**THE TASK**
Return every line of the data below that includes the string "objects".

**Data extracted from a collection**
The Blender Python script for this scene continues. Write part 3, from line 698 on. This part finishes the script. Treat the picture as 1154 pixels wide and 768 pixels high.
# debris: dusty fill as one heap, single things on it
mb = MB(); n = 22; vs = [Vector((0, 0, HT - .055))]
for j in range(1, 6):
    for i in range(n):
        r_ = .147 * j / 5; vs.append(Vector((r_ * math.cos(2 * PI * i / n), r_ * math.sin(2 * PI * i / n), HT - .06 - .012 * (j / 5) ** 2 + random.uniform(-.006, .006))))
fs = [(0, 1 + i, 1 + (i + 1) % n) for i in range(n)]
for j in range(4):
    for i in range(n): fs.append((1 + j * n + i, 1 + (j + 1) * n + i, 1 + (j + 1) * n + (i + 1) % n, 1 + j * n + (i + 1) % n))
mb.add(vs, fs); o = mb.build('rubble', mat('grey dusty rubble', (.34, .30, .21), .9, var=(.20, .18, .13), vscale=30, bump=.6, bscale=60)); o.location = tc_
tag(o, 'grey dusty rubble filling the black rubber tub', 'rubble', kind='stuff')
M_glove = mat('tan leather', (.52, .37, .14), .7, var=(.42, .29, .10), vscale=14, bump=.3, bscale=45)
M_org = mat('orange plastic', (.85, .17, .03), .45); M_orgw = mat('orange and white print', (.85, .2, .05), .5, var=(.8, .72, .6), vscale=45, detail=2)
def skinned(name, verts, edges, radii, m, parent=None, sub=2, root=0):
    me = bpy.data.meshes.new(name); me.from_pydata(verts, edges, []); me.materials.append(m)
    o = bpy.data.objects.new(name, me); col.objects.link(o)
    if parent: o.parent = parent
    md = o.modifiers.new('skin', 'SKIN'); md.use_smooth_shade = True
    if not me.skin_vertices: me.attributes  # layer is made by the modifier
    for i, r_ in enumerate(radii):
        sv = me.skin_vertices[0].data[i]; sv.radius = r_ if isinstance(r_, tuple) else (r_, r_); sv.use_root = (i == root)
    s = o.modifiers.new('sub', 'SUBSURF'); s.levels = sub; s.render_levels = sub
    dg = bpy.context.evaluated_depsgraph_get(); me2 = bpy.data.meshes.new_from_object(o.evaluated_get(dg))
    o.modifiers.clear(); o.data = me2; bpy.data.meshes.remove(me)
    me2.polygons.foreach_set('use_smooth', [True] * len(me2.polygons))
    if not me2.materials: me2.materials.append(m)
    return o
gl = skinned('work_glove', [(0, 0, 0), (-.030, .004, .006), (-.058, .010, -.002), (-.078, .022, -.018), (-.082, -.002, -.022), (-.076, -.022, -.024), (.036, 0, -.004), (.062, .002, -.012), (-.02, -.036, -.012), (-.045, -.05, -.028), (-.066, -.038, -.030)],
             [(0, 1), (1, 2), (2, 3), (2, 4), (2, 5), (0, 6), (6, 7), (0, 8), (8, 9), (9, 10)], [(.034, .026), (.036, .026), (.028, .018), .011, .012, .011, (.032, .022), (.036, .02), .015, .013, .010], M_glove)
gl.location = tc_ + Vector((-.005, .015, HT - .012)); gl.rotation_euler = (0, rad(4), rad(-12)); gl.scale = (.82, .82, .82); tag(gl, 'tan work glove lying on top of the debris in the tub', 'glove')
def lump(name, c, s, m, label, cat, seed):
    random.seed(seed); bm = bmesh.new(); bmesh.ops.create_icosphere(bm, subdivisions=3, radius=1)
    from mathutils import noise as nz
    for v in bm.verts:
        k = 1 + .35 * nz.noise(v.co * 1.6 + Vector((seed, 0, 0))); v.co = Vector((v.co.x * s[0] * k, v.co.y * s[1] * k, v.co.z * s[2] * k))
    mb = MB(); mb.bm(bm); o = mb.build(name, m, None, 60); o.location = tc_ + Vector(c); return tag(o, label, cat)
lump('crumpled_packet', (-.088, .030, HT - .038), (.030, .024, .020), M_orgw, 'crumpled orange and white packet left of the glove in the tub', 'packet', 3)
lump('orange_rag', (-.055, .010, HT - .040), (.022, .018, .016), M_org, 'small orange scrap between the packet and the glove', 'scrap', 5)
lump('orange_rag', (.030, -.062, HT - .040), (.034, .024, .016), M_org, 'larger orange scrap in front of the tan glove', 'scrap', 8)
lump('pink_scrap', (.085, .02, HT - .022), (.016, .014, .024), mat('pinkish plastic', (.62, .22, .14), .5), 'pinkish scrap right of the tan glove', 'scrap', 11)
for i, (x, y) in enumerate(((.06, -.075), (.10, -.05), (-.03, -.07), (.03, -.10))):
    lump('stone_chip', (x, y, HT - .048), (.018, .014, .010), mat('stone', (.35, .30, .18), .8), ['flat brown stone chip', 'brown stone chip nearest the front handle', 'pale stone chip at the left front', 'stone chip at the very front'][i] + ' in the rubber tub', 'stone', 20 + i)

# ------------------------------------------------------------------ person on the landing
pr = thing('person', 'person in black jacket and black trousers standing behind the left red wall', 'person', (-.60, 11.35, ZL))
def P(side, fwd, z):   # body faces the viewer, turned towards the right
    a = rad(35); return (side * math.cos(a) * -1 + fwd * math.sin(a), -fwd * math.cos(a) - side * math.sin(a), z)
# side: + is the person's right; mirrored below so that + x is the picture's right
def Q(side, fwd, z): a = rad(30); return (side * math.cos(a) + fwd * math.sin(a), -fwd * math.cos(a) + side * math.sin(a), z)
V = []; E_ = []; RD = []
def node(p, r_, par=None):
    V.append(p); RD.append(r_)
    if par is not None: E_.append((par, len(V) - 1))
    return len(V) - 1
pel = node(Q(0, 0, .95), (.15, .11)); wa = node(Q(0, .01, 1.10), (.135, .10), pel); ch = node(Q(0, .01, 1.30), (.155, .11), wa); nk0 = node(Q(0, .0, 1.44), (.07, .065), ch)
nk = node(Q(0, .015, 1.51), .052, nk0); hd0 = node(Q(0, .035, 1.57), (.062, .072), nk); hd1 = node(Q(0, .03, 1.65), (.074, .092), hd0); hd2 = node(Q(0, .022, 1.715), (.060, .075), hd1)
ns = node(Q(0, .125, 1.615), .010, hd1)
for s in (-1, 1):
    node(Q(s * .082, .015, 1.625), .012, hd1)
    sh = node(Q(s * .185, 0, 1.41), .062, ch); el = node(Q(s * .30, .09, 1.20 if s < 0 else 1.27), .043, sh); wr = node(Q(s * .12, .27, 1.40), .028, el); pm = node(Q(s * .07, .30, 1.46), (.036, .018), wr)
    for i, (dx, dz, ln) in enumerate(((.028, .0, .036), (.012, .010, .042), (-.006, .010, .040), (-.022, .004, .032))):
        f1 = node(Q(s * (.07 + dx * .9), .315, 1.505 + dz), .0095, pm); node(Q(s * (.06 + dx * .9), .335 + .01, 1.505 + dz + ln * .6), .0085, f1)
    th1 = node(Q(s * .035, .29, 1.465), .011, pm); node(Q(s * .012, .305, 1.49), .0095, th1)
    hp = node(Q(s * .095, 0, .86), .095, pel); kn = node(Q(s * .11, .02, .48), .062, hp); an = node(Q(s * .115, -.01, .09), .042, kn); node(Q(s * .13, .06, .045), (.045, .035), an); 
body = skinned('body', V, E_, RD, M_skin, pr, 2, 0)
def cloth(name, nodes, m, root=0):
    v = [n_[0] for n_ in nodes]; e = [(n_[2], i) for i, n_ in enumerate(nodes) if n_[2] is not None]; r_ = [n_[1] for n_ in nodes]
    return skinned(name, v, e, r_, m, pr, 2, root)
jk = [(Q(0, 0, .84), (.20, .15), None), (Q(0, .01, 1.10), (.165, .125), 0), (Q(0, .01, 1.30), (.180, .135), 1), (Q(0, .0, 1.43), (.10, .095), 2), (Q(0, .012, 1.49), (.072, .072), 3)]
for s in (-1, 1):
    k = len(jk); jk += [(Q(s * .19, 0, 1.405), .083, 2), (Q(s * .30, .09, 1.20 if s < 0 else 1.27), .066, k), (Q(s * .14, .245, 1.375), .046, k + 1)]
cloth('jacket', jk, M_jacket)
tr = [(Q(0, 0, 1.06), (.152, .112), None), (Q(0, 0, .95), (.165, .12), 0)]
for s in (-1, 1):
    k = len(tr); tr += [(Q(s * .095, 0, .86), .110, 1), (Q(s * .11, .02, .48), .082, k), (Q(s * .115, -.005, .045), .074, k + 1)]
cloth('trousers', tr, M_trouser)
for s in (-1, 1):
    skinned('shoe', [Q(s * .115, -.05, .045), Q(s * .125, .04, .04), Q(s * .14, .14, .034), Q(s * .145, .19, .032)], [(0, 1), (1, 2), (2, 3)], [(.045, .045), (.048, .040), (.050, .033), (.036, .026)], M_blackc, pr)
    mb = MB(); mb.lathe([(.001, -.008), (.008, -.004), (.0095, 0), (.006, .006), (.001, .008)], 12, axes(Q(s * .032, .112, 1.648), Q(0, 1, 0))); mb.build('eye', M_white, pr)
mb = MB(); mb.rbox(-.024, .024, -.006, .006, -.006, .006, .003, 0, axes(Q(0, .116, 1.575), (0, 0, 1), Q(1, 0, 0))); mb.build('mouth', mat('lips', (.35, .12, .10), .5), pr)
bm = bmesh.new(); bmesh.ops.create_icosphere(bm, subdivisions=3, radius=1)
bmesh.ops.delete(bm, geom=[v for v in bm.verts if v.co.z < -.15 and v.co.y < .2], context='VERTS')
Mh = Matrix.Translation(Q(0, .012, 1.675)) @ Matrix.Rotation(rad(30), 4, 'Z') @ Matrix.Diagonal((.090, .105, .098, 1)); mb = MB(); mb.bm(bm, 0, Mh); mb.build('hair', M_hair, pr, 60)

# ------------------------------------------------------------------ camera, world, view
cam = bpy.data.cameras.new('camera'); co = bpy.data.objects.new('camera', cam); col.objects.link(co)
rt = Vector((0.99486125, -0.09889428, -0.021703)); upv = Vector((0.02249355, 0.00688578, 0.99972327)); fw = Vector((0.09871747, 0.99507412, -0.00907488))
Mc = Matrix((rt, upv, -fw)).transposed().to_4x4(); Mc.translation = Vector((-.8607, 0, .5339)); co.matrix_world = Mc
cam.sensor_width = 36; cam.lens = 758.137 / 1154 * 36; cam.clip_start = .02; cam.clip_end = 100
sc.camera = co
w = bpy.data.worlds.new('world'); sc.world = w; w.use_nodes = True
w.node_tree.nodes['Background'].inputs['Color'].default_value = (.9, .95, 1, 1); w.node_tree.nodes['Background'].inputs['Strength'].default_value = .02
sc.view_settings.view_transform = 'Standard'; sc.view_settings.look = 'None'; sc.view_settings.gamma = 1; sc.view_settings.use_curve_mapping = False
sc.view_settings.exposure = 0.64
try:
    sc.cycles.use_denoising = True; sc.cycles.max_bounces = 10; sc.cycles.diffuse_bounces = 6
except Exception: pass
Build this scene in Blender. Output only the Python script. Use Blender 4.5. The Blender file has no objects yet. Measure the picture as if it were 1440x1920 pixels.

**THE SOLUTION**
    o = bpy.data.objects.new(name, me); col.objects.link(o)
cam = bpy.data.cameras.new('camera'); co = bpy.data.objects.new('camera', cam); col.objects.link(co)
Build this scene in Blender. Output only the Python script. Use Blender 4.5. The Blender file has no objects yet. Measure the picture as if it were 1440x1920 pixels.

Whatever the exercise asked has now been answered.